Citigroup Shuts Down Its $400 Million Proprietary Hedge Fund
(June 2, 2011) — In the midst of regulations aimed at thwarting proprietary trading, Citigroup has shut down a $400 million hedge fund that used the bank’s money to bet on stocks, and according to analysts, more hedge fund shutdowns may be on the way to satisfy regulatory requirements.
After naming fund manager Shakil Ahmed as the head of electronic market-making in April, Citi, the third-largest US bank by assets, closed the Quantitative Strategies fund, Bloomberg reported. The closure of the fund comes as Wall Street prepares to implement the Volcker Rule, a portion of the new financial regulatory law that outlaws banks from proprietary trading, or betting with their own capital.

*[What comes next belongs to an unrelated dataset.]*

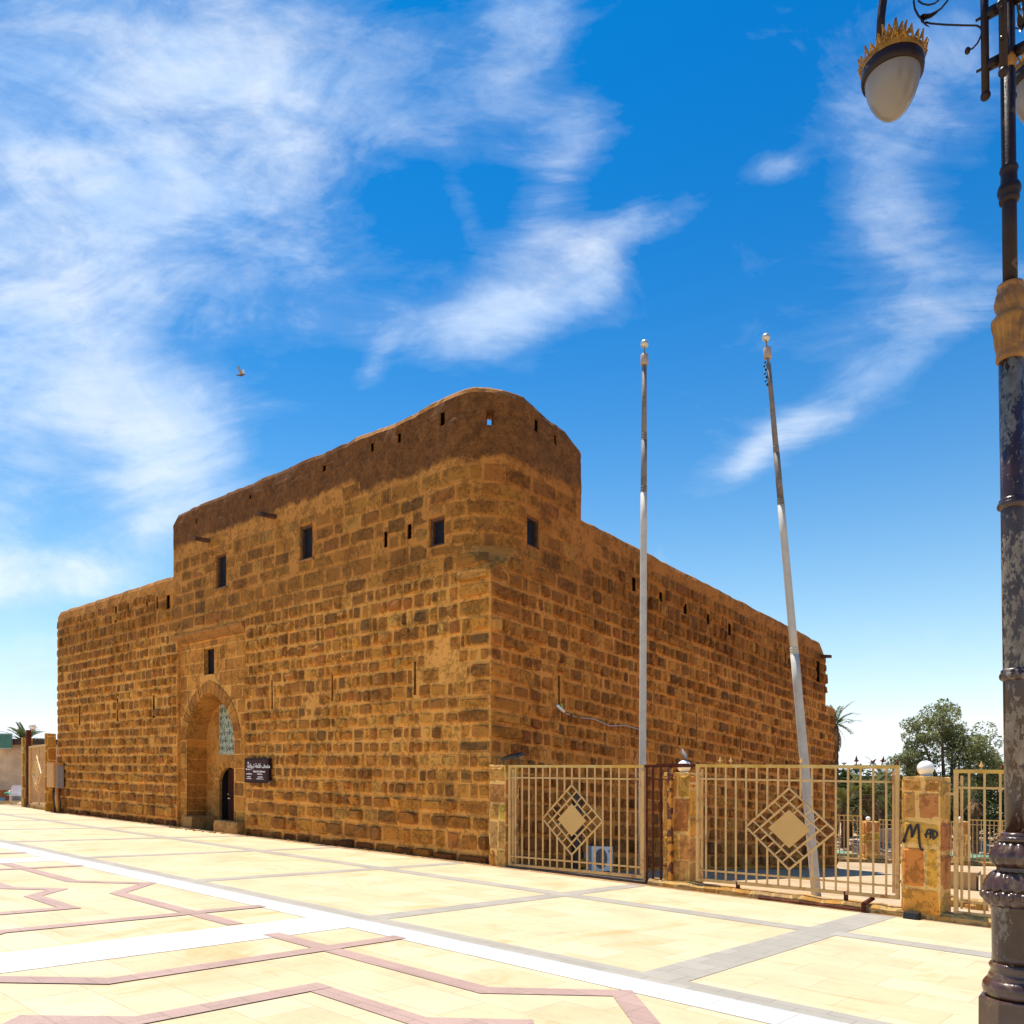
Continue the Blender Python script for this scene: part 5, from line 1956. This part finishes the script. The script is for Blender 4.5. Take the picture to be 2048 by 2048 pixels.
w = bpy.data.worlds.new('World'); scn.world = w; w.use_nodes = True
t = NT.__new__(NT); t.t = w.node_tree; t.t.nodes.clear()
out = t.n('ShaderNodeOutputWorld')
bg = t.n('ShaderNodeBackground'); bg.inputs['Strength'].default_value = .08
sky = t.n('ShaderNodeTexSky', sky_type='NISHITA', sun_disc=False)
sky.sun_elevation = math.asin(S.z); sky.sun_rotation = math.atan2(S.x, S.y)
sky.altitude = 700; sky.air_density = 1.2; sky.dust_density = .6; sky.ozone_density = 2.5
co = t.n('ShaderNodeTexCoord').outputs['Generated']
sep = t.n('ShaderNodeSeparateXYZ'); t.l(co, sep.inputs[0])
dx_, dy_, dz_ = sep.outputs
# clear sky: nishita, deepened with height
hs_ = t.n('ShaderNodeHueSaturation'); hs_.inputs['Saturation'].default_value = 1.45; hs_.inputs['Value'].default_value = 1.
t.l(sky.outputs[0], hs_.inputs['Color'])
el = t.math('MAXIMUM', dz_, 0.)
haze = t.math('ADD', t.math('MULTIPLY', t.math('POWER', t.math('SUBTRACT', 1., el), 5.6), 1.15), t.math('MULTIPLY', t.math('POWER', t.math('SUBTRACT', 1., el), 12.), .5), clamp=True)
deep = t.mix(1., hs_.outputs[0], (.04, 1.13, 1.24), 'MULTIPLY')
clear = t.mix(haze, deep, (8.6, 9.3, 9.6))
# clouds by direction on the dome
yy = t.math('MAXIMUM', dy_, .08)
gx = t.math('DIVIDE', dx_, yy); gz = t.math('DIVIDE', dz_, yy)
BL = [(120, 220, 430, 330, 0, .75), (110, 700, 270, 330, 0, 1.05), (400, 300, 240, 200, -35, .55), (600, 130, 300, 190, -30, .36), (330, 850, 150, 90, -35, .85),
      (340, 985, 110, 90, 40, .8), (40, 1150, 150, 50, -5, 1.5), (30, 1360, 190, 90, 0, .9), (1040, 100, 90, 180, -14, .60), (1120, 340, 75, 180, -24, .75), (1180, 540, 60, 90, 25, .5), (1270, 450, 120, 50, 25, .60),
      (985, 645, 170, 66, 14, .95), (1760, 380, 90, 150, 38, .75), (1880, 150, 150, 170, 20, .66), (1560, 335, 60, 30, 15, .6), (1820, 640, 240, 75, 18, .5), (1660, 810, 270, 42, 32, .66),
      (1500, 920, 60, 25, 50, .5), (920, 400, 30, 70, 20, .42), (750, 730, 25, 50, -30, .45), (1320, 1110, 22, 60, 15, .4), (860, 200, 150, 130, -25, .22)]
acc = None
for (u, v, ru, rv, an, wt) in BL:
    cx, cz = (u - 1024) / F, (1573 - v) / F
    ca, sa = math.cos(R(an)), math.sin(R(an))
    ax_ = t.math('SUBTRACT', gx, cx); az_ = t.math('SUBTRACT', gz, cz)
    p1 = t.math('ADD', t.math('MULTIPLY', ax_, ca * F / ru), t.math('MULTIPLY', az_, sa * F / ru))
    p2 = t.math('ADD', t.math('MULTIPLY', ax_, -sa * F / rv), t.math('MULTIPLY', az_, ca * F / rv))
    d2 = t.math('ADD', t.math('MULTIPLY', p1, p1), t.math('MULTIPLY', p2, p2))
    g_ = t.math('MULTIPLY', t.math('POWER', 2.718, t.math('MULTIPLY', d2, -.9)), wt)
    acc = g_ if acc is None else t.math('ADD', acc, g_)
cv = t.n('ShaderNodeCombineXYZ'); t.l(gx, cv.inputs[0]); t.l(gz, cv.inputs[1])
mp = t.n('ShaderNodeMapping'); mp.inputs['Rotation'].default_value = (0, 0, R(-32)); mp.inputs['Scale'].default_value = (1.0, 1.9, 1.)
t.l(cv.outputs[0], mp.inputs[0])
na = t.noise(mp.outputs[0], 3.0, 11, .62, .8); nb = t.noise(mp.outputs[0], 9., 10, .64, .5)
nn_ = t.math('ADD', t.math('MULTIPLY', na, 1.15), t.math('MULTIPLY', nb, .52))
sat = t.math('MULTIPLY', t.math('SUBTRACT', 1., t.math('POWER', 2.718, t.math('MULTIPLY', acc, -1.15))), 1.35)
den = t.math('ADD', sat, t.math('MULTIPLY', t.math('SUBTRACT', nn_, .87), 1.5))
inner = t.noise(mp.outputs[0], 4.5, 10, .64, .8)
fac = t.ramp(t.math('MULTIPLY', den, .5), [(.08, 0.), (.20, .09), (.34, .34), (.48, .66), (.64, .86), (.90, .96)])
cl_ = t.mix(fac, clear, t.mix(1., (10., 10., 10.), t.ramp(inner, [(.34, (.50, .67, .93)), (.5, (.68, .79, .93)), (.64, (.84, .89, .95))]), 'MULTIPLY'))
t.l(cl_, bg.inputs[0]); t.l(bg.outputs[0], out.inputs[0])

# ------------------------------------------------------------------ camera
cam = bpy.data.cameras.new('camera')
cam.sensor_width = 36; cam.lens = 36 * F / 2048; cam.shift_y = (1573 - 1024) / 2048
cam.clip_end = 5000; cam.clip_start = .05
co_ = bpy.data.objects.new('camera', cam); co_.location = (0, 0, EYE); co_.rotation_euler = (R(90), 0, 0)
col.objects.link(co_); scn.camera = co_
scn.view_settings.view_transform = 'Standard'; scn.view_settings.look = 'None'
scn.view_settings.gamma = 1; scn.view_settings.exposure = .6
scn.render.film_transparent = False
scn.cycles.max_bounces = 8; scn.cycles.diffuse_bounces = 5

Other banks including Bank of America, JPMorgan Chase, Goldman Sachs, and Morgan Stanley have also been shutting down proprietary trading desks ahead of the Volcker Rule. Earlier this year, Goldman Sachs closed down a proprietary trading desk called Global Macro. Similarly, in January, Morgan Stanley said it would spin off a proprietary trading unit called Process Driven Trading into an independent firm. JPMorgan and Bank of America shuttered their proprietary trading desks in 2010.